THE EARTHMOVERS: Let us now ask just how much time did Copernicus spend studying the sun, moon, planets and stars in order to gather the data necessary to work out his system of calculation if he also had to work as a canonist, an economist and a part-time doctor?
Copernicus hardly bothered with stargazing, relying on the observations of Hipparchus and Ptolemy. He knew no more about the actual motions of the stars than they did. Hipparchus’s Catalogue of the fixed stars and Ptolemy’s Tables for calculating planetary motions were so reliable and precise that they served [the needs of the time]. (A. Koestler: The Sleepwalkers, p.73.)
Nevertheless, historically, the appearance of this work is as surprising as a mountain suddenly rising from a calm sea. (Morris Kline: Mathematics and the search for Knowledge, Oxford Uni. Press, 1986, p.81.)
And what did Copernicus find in his stargazing or in the astronomical data of Hipparchus and Ptolemy that led him to propose such a radical change of astronomical comprehension was necessary, that is, to move from a geocentric order to a heliocentric one? The answer is nothing, absolutely nothing. Yet most books on astronomy and popular history, such as in the opening quote of this chapter, asserts Copernicus ‘made new advances from studying the sun and planets and stars.’ They insist Copernicus differed from Hipparchus and Ptolemy in that unlike them, he used ‘that uncommon activity known as ‘thinking’ to prove that the sun was at the center of the universe.’ They exaggerate; Copernicus never figured out any proof for his solar system.
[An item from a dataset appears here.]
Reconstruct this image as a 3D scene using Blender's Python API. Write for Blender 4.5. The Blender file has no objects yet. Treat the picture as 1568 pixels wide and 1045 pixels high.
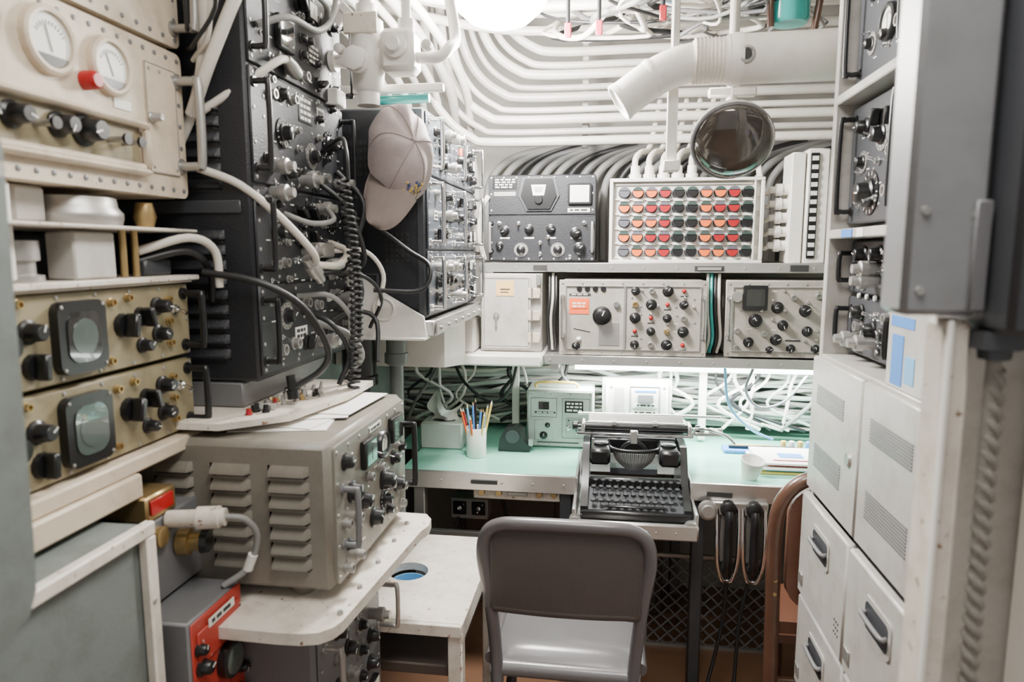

So then, from where did Copernicus get his inspiration for his ‘new advance’ in science if it was not by way of something found through astronomical observation and study? Perhaps the following passage from his book can give us a clue.
In the centre of all rests the sun. For who would place this lamp of a very beautiful temple in another or better place than this whereupon it can illuminate everything at the same time. As a matter of fact, not unhappily do some call it the lantern, others the mind and still others, the pilot of the world. Trismegistus calls it a “visible god;” Sophocles’s Electra, “that which gazes upon all things.” And so the sun, as if resting on a kingly throne, governs the family of stars which wheel around. - - - Nicolaus Copernicus, De revolutionibus orbium coelestium in 1543.
Could anything be clearer? He got his inspiration for heliocentrism from the pagan cosmology of Hermēs Trismegistus. In fact all Copernicus’s ideas were long written up in the Hermetic books. One treatise explicitly states that ‘the sun is situated at the centre of the cosmos, wearing it like a crown’ and ‘around the sun are the six spheres that depend from it: the sphere of the fixed stars, the six of the planets, and the one that surrounds the earth.’ It is well known that Copernicus copied the ancient hermetic texts because it, and it alone, reflected a ‘harmony in the motion and magnitude of the orbs.
[Lest anyone think Copernicus advanced knowledge of the ‘magnitude of the orbs,’ he didn’t. Measuring the distance of the sun from the earth and other planets is near impossible without proper instrumentation, that Copernicus did not have. Estimates based on earth-diameters were all the early astronomers could manage. Ptolemy estimated the sun to be 610 earth-diameters away. Copernicus ‘corrected’ this estimate to 571, which was even further from the actual distance than Ptolemy. The first astronomer to achieve the realistic magnitudes for the sun and planets was Domenico Cassini. He estimated the distance of the sun from the earth – now said to be 11,500 earth-diameters – at 10,305 earth-diameters.]
Copernicus considered Ptolemy’s geocentric system, with its artificial equant, ‘lacked elegance,’ and was therefore too clumsy to be God’s design. He compared Ptolemy’s model to the hands, feet, head and other limbs of a man put together to make a monster rather than a thing of beauty. Yet what he was proposing in his heliocentric model, as can be seen in the dozens of drawings and hundreds of geometric proposals depicted through page after page in the six books of On the revolutions, was a solar system consisting of just as many, if not more, heads, ears, arms, hands, legs, knees, feet, toes and other appendages. Copernicus then, was first and foremost an out and out Hermeticist, smitten by the magic of Hermēs.